→ **WHAT TO WORK ON**
Write out the full listing again, exactly as it stands.
┏━━
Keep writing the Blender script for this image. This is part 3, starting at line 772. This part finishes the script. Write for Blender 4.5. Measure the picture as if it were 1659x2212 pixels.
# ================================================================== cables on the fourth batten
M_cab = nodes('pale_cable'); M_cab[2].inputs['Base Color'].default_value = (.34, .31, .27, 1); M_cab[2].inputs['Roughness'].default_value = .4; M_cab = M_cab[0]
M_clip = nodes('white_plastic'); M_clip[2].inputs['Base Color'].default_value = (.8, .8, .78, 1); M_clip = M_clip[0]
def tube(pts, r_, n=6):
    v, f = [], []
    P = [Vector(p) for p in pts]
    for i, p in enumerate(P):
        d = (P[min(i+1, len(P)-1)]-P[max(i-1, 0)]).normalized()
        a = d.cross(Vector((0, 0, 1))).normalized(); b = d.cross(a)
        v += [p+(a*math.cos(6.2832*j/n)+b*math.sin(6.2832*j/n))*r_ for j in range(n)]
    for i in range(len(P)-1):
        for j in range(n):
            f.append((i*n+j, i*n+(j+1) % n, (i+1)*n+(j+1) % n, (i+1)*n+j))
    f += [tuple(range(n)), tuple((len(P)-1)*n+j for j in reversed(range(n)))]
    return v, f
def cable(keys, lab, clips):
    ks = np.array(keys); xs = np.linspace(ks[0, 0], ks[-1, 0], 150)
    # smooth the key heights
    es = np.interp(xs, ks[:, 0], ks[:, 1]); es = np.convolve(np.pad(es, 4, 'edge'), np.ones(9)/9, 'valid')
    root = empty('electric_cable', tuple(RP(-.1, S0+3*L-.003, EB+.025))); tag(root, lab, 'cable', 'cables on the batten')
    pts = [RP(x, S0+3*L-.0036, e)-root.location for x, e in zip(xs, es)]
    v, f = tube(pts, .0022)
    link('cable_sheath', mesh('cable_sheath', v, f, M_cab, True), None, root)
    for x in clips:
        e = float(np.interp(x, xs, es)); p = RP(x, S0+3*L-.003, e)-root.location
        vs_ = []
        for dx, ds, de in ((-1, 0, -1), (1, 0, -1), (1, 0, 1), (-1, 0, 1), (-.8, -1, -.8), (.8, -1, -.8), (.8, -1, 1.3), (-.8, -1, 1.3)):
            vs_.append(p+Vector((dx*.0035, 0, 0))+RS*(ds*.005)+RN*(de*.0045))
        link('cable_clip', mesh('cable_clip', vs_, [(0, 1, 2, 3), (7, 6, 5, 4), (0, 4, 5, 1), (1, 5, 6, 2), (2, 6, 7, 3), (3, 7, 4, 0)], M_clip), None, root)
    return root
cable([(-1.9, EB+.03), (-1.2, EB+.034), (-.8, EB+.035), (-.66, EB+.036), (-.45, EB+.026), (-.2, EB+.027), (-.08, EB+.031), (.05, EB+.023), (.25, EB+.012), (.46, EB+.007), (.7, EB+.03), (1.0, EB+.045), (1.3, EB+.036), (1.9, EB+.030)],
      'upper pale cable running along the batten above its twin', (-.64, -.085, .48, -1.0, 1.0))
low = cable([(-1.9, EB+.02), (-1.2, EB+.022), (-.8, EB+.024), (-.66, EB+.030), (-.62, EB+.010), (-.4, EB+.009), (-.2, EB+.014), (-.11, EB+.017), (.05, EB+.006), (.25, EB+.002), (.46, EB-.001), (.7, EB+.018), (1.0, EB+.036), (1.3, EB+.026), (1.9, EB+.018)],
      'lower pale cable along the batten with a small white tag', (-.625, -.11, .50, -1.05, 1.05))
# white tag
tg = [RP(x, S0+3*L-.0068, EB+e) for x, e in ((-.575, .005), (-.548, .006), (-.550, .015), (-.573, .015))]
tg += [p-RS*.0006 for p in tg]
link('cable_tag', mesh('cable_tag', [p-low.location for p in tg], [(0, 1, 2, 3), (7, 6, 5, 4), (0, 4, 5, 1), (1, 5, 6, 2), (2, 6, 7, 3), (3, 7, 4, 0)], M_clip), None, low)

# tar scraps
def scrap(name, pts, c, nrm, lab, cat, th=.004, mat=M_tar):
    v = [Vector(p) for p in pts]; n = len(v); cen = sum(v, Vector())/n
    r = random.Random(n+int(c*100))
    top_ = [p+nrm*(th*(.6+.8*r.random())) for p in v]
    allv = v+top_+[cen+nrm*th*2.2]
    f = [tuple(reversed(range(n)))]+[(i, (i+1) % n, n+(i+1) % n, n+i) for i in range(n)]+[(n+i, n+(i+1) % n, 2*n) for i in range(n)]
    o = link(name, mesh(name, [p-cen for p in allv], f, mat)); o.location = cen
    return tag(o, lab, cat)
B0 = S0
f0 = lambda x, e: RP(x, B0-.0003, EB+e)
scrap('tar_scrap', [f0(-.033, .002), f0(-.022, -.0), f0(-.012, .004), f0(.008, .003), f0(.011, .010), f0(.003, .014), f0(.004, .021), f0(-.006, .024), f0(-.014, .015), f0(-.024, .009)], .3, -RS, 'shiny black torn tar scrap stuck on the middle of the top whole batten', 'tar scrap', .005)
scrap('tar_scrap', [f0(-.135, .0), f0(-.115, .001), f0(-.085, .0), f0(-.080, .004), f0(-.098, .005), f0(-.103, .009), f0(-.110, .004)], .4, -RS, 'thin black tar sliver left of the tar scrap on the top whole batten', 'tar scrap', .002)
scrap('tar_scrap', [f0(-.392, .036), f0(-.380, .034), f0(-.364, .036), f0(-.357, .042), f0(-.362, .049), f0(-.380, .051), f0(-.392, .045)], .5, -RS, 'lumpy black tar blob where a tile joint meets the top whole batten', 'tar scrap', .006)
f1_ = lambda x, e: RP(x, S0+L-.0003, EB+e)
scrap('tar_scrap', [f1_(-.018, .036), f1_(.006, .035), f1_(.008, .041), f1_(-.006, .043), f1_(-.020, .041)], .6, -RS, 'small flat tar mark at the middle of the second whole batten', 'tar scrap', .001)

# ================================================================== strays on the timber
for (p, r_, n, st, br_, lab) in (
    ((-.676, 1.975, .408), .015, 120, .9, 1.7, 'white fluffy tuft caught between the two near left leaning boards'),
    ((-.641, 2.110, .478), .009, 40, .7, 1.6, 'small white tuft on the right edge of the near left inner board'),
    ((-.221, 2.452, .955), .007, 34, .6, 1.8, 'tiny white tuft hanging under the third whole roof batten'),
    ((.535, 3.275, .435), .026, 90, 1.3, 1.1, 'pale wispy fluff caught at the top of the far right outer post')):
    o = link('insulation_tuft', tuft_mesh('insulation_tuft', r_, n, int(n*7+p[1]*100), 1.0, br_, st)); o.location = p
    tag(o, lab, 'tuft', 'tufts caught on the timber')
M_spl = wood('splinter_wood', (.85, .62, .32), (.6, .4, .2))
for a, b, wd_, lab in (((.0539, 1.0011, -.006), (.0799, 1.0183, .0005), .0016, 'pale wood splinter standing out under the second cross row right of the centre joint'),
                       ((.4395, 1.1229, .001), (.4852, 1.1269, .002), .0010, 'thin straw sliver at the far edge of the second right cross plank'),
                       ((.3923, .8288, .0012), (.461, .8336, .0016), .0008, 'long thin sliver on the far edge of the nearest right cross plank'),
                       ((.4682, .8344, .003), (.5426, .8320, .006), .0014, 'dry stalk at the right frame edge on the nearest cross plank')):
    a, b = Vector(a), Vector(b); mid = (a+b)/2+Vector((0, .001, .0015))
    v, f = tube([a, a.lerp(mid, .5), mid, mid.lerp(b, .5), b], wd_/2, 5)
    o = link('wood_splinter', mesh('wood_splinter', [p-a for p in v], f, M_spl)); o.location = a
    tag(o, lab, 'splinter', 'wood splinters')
┗━━
→ **TASK SOLUTION**
Keep writing the Blender script for this image. This is part 3, starting at line 772. This part finishes the script. Write for Blender 4.5. Measure the picture as if it were 1659x2212 pixels.
# ================================================================== cables on the fourth batten
M_cab = nodes('pale_cable'); M_cab[2].inputs['Base Color'].default_value = (.34, .31, .27, 1); M_cab[2].inputs['Roughness'].default_value = .4; M_cab = M_cab[0]
M_clip = nodes('white_plastic'); M_clip[2].inputs['Base Color'].default_value = (.8, .8, .78, 1); M_clip = M_clip[0]
def tube(pts, r_, n=6):
    v, f = [], []
    P = [Vector(p) for p in pts]
    for i, p in enumerate(P):
        d = (P[min(i+1, len(P)-1)]-P[max(i-1, 0)]).normalized()
        a = d.cross(Vector((0, 0, 1))).normalized(); b = d.cross(a)
        v += [p+(a*math.cos(6.2832*j/n)+b*math.sin(6.2832*j/n))*r_ for j in range(n)]
    for i in range(len(P)-1):
        for j in range(n):
            f.append((i*n+j, i*n+(j+1) % n, (i+1)*n+(j+1) % n, (i+1)*n+j))
    f += [tuple(range(n)), tuple((len(P)-1)*n+j for j in reversed(range(n)))]
    return v, f
def cable(keys, lab, clips):
    ks = np.array(keys); xs = np.linspace(ks[0, 0], ks[-1, 0], 150)
    # smooth the key heights
    es = np.interp(xs, ks[:, 0], ks[:, 1]); es = np.convolve(np.pad(es, 4, 'edge'), np.ones(9)/9, 'valid')
    root = empty('electric_cable', tuple(RP(-.1, S0+3*L-.003, EB+.025))); tag(root, lab, 'cable', 'cables on the batten')
    pts = [RP(x, S0+3*L-.0036, e)-root.location for x, e in zip(xs, es)]
    v, f = tube(pts, .0022)
    link('cable_sheath', mesh('cable_sheath', v, f, M_cab, True), None, root)
    for x in clips:
        e = float(np.interp(x, xs, es)); p = RP(x, S0+3*L-.003, e)-root.location
        vs_ = []
        for dx, ds, de in ((-1, 0, -1), (1, 0, -1), (1, 0, 1), (-1, 0, 1), (-.8, -1, -.8), (.8, -1, -.8), (.8, -1, 1.3), (-.8, -1, 1.3)):
            vs_.append(p+Vector((dx*.0035, 0, 0))+RS*(ds*.005)+RN*(de*.0045))
        link('cable_clip', mesh('cable_clip', vs_, [(0, 1, 2, 3), (7, 6, 5, 4), (0, 4, 5, 1), (1, 5, 6, 2), (2, 6, 7, 3), (3, 7, 4, 0)], M_clip), None, root)
    return root
cable([(-1.9, EB+.03), (-1.2, EB+.034), (-.8, EB+.035), (-.66, EB+.036), (-.45, EB+.026), (-.2, EB+.027), (-.08, EB+.031), (.05, EB+.023), (.25, EB+.012), (.46, EB+.007), (.7, EB+.03), (1.0, EB+.045), (1.3, EB+.036), (1.9, EB+.030)],
      'upper pale cable running along the batten above its twin', (-.64, -.085, .48, -1.0, 1.0))
low = cable([(-1.9, EB+.02), (-1.2, EB+.022), (-.8, EB+.024), (-.66, EB+.030), (-.62, EB+.010), (-.4, EB+.009), (-.2, EB+.014), (-.11, EB+.017), (.05, EB+.006), (.25, EB+.002), (.46, EB-.001), (.7, EB+.018), (1.0, EB+.036), (1.3, EB+.026), (1.9, EB+.018)],
      'lower pale cable along the batten with a small white tag', (-.625, -.11, .50, -1.05, 1.05))
# white tag
tg = [RP(x, S0+3*L-.0068, EB+e) for x, e in ((-.575, .005), (-.548, .006), (-.550, .015), (-.573, .015))]
tg += [p-RS*.0006 for p in tg]
link('cable_tag', mesh('cable_tag', [p-low.location for p in tg], [(0, 1, 2, 3), (7, 6, 5, 4), (0, 4, 5, 1), (1, 5, 6, 2), (2, 6, 7, 3), (3, 7, 4, 0)], M_clip), None, low)

# tar scraps
def scrap(name, pts, c, nrm, lab, cat, th=.004, mat=M_tar):
    v = [Vector(p) for p in pts]; n = len(v); cen = sum(v, Vector())/n
    r = random.Random(n+int(c*100))
    top_ = [p+nrm*(th*(.6+.8*r.random())) for p in v]
    allv = v+top_+[cen+nrm*th*2.2]
    f = [tuple(reversed(range(n)))]+[(i, (i+1) % n, n+(i+1) % n, n+i) for i in range(n)]+[(n+i, n+(i+1) % n, 2*n) for i in range(n)]
    o = link(name, mesh(name, [p-cen for p in allv], f, mat)); o.location = cen
    return tag(o, lab, cat)
B0 = S0
f0 = lambda x, e: RP(x, B0-.0003, EB+e)
scrap('tar_scrap', [f0(-.033, .002), f0(-.022, -.0), f0(-.012, .004), f0(.008, .003), f0(.011, .010), f0(.003, .014), f0(.004, .021), f0(-.006, .024), f0(-.014, .015), f0(-.024, .009)], .3, -RS, 'shiny black torn tar scrap stuck on the middle of the top whole batten', 'tar scrap', .005)
scrap('tar_scrap', [f0(-.135, .0), f0(-.115, .001), f0(-.085, .0), f0(-.080, .004), f0(-.098, .005), f0(-.103, .009), f0(-.110, .004)], .4, -RS, 'thin black tar sliver left of the tar scrap on the top whole batten', 'tar scrap', .002)
scrap('tar_scrap', [f0(-.392, .036), f0(-.380, .034), f0(-.364, .036), f0(-.357, .042), f0(-.362, .049), f0(-.380, .051), f0(-.392, .045)], .5, -RS, 'lumpy black tar blob where a tile joint meets the top whole batten', 'tar scrap', .006)
f1_ = lambda x, e: RP(x, S0+L-.0003, EB+e)
scrap('tar_scrap', [f1_(-.018, .036), f1_(.006, .035), f1_(.008, .041), f1_(-.006, .043), f1_(-.020, .041)], .6, -RS, 'small flat tar mark at the middle of the second whole batten', 'tar scrap', .001)

# ================================================================== strays on the timber
for (p, r_, n, st, br_, lab) in (
    ((-.676, 1.975, .408), .015, 120, .9, 1.7, 'white fluffy tuft caught between the two near left leaning boards'),
    ((-.641, 2.110, .478), .009, 40, .7, 1.6, 'small white tuft on the right edge of the near left inner board'),
    ((-.221, 2.452, .955), .007, 34, .6, 1.8, 'tiny white tuft hanging under the third whole roof batten'),
    ((.535, 3.275, .435), .026, 90, 1.3, 1.1, 'pale wispy fluff caught at the top of the far right outer post')):
    o = link('insulation_tuft', tuft_mesh('insulation_tuft', r_, n, int(n*7+p[1]*100), 1.0, br_, st)); o.location = p
    tag(o, lab, 'tuft', 'tufts caught on the timber')
M_spl = wood('splinter_wood', (.85, .62, .32), (.6, .4, .2))
for a, b, wd_, lab in (((.0539, 1.0011, -.006), (.0799, 1.0183, .0005), .0016, 'pale wood splinter standing out under the second cross row right of the centre joint'),
                       ((.4395, 1.1229, .001), (.4852, 1.1269, .002), .0010, 'thin straw sliver at the far edge of the second right cross plank'),
                       ((.3923, .8288, .0012), (.461, .8336, .0016), .0008, 'long thin sliver on the far edge of the nearest right cross plank'),
                       ((.4682, .8344, .003), (.5426, .8320, .006), .0014, 'dry stalk at the right frame edge on the nearest cross plank')):
    a, b = Vector(a), Vector(b); mid = (a+b)/2+Vector((0, .001, .0015))
    v, f = tube([a, a.lerp(mid, .5), mid, mid.lerp(b, .5), b], wd_/2, 5)
    o = link('wood_splinter', mesh('wood_splinter', [p-a for p in v], f, M_spl)); o.location = a
    tag(o, lab, 'splinter', 'wood splinters')